> MATERIAL:

<<<<

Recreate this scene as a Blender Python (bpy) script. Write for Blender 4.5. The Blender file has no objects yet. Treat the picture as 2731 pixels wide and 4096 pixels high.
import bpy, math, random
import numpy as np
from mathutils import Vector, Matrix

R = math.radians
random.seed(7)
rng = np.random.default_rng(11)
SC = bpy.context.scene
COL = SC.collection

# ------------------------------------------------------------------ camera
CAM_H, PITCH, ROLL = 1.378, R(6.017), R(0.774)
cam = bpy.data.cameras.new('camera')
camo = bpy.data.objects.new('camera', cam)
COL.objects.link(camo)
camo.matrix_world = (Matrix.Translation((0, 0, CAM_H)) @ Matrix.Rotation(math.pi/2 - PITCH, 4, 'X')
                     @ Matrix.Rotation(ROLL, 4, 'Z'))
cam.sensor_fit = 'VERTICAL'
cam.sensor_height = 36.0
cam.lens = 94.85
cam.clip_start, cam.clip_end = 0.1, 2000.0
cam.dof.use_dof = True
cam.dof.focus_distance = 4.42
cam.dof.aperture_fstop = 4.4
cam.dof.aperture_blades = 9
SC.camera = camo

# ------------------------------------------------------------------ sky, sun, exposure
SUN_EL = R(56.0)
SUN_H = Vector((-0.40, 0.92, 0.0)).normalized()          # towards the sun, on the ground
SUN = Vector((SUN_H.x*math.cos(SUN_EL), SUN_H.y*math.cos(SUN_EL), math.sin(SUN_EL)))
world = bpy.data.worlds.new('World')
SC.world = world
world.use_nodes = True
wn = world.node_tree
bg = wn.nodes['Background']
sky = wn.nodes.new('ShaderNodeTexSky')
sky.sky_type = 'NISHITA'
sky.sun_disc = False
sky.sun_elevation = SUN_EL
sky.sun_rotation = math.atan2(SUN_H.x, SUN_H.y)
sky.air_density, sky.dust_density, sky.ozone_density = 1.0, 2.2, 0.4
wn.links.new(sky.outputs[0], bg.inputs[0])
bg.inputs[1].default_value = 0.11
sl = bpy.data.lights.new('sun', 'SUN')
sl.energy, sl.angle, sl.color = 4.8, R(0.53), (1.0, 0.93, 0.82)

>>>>

> PROMPT: Every line of the data above should be reproduced word for word.

> THE COMPLETED TASK:
Recreate this scene as a Blender Python (bpy) script. Write for Blender 4.5. The Blender file has no objects yet. Treat the picture as 2731 pixels wide and 4096 pixels high.
import bpy, math, random
import numpy as np
from mathutils import Vector, Matrix

R = math.radians
random.seed(7)
rng = np.random.default_rng(11)
SC = bpy.context.scene
COL = SC.collection

# ------------------------------------------------------------------ camera
CAM_H, PITCH, ROLL = 1.378, R(6.017), R(0.774)
cam = bpy.data.cameras.new('camera')
camo = bpy.data.objects.new('camera', cam)
COL.objects.link(camo)
camo.matrix_world = (Matrix.Translation((0, 0, CAM_H)) @ Matrix.Rotation(math.pi/2 - PITCH, 4, 'X')
                     @ Matrix.Rotation(ROLL, 4, 'Z'))
cam.sensor_fit = 'VERTICAL'
cam.sensor_height = 36.0
cam.lens = 94.85
cam.clip_start, cam.clip_end = 0.1, 2000.0
cam.dof.use_dof = True
cam.dof.focus_distance = 4.42
cam.dof.aperture_fstop = 4.4
cam.dof.aperture_blades = 9
SC.camera = camo

# ------------------------------------------------------------------ sky, sun, exposure
SUN_EL = R(56.0)
SUN_H = Vector((-0.40, 0.92, 0.0)).normalized()          # towards the sun, on the ground
SUN = Vector((SUN_H.x*math.cos(SUN_EL), SUN_H.y*math.cos(SUN_EL), math.sin(SUN_EL)))
world = bpy.data.worlds.new('World')
SC.world = world
world.use_nodes = True
wn = world.node_tree
bg = wn.nodes['Background']
sky = wn.nodes.new('ShaderNodeTexSky')
sky.sky_type = 'NISHITA'
sky.sun_disc = False
sky.sun_elevation = SUN_EL
sky.sun_rotation = math.atan2(SUN_H.x, SUN_H.y)
sky.air_density, sky.dust_density, sky.ozone_density = 1.0, 2.2, 0.4
wn.links.new(sky.outputs[0], bg.inputs[0])
bg.inputs[1].default_value = 0.11
sl = bpy.data.lights.new('sun', 'SUN')
sl.energy, sl.angle, sl.color = 4.8, R(0.53), (1.0, 0.93, 0.82)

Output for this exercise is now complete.